• News
  • DAY DREAMER: Doing It Tomorrow
This story is from July 18, 2008

DAY DREAMER: Doing It Tomorrow

I've spent a lifetime keeping people waiting.
DAY DREAMER: Doing It Tomorrow
I've spent a lifetime keeping people waiting. Turning up in the evening for an afternoon meeting. Catching a train just seconds before it is to leave, filling up forms in the last minute and paying my mobile bills only after my outgoings have been barred.
Which usually happens after one has been given a 15-day window from the due date to pay up. My friends, who always do everything on time, don't quite get this habit and call it laziness.
I'd rather go by what the Oxford English Dictionary has to say. Known for its political correctness, it describes my habit as procrastination, which means putting off things for a later date, often an acquired habit.
But of late my acquired habit is getting a bad name. A research study by Piers Steel, a psychology professor at the University of Calgary, left me feeling low.
It says, "Essentially, procrastinators have less confidence in themselves, less expectancy that they can actually complete a task." Sigh!
I did a bit of googling for everyone feeling let down by this research and found that we have a better sense of time management than others.
That explains why, with our daydreaming and our urge to clean cupboards or rearrange bookshelves the night before the exam, or check our e-mails 20 times an hour when we have to file a story, we still manage to complete our work just ahead of deadline.

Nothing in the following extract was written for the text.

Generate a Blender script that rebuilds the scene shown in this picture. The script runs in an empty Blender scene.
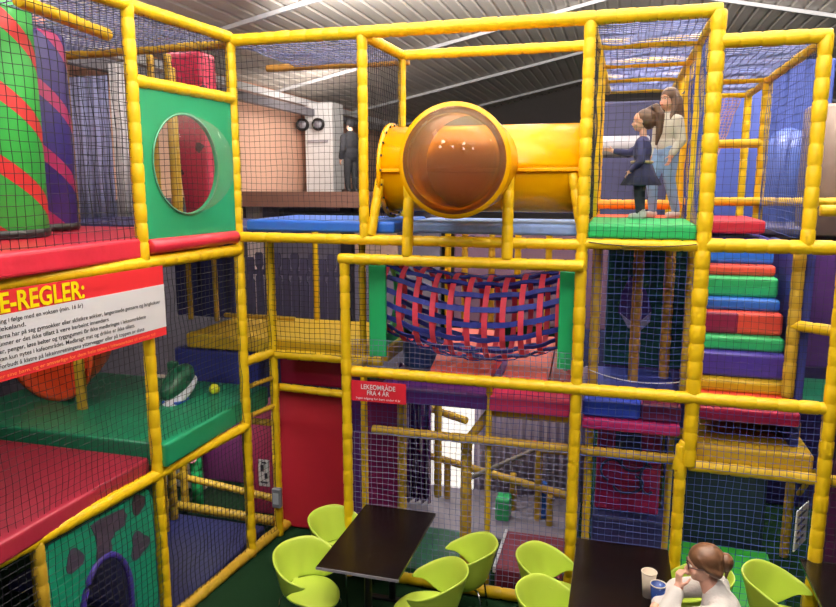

However, what cheered me most was this bit about Albert Einstein. It seems he procrastinated about learning to ride a bicycle for so long that he did not learn to ride one until he was 23.
Surely, if he could do it then we shouldn't be faulted for a little daydreaming! My own experience is that if one postpones
doing something long enough, one may not have to do it at all.
I called off dinner with a friend at the last minute and didn't bother to inform her until she called. My friend was, of course, furious but the situation got resolved on its own. But friends being friends know what's in your interest.
The other day, she invited me for lunch. I waited and waited and there was no sign of her. Then she called and said, "Hi! I just put off calling you up for too long." Laziness or deferment or whatever, one doesn't bother being politically correct anymore.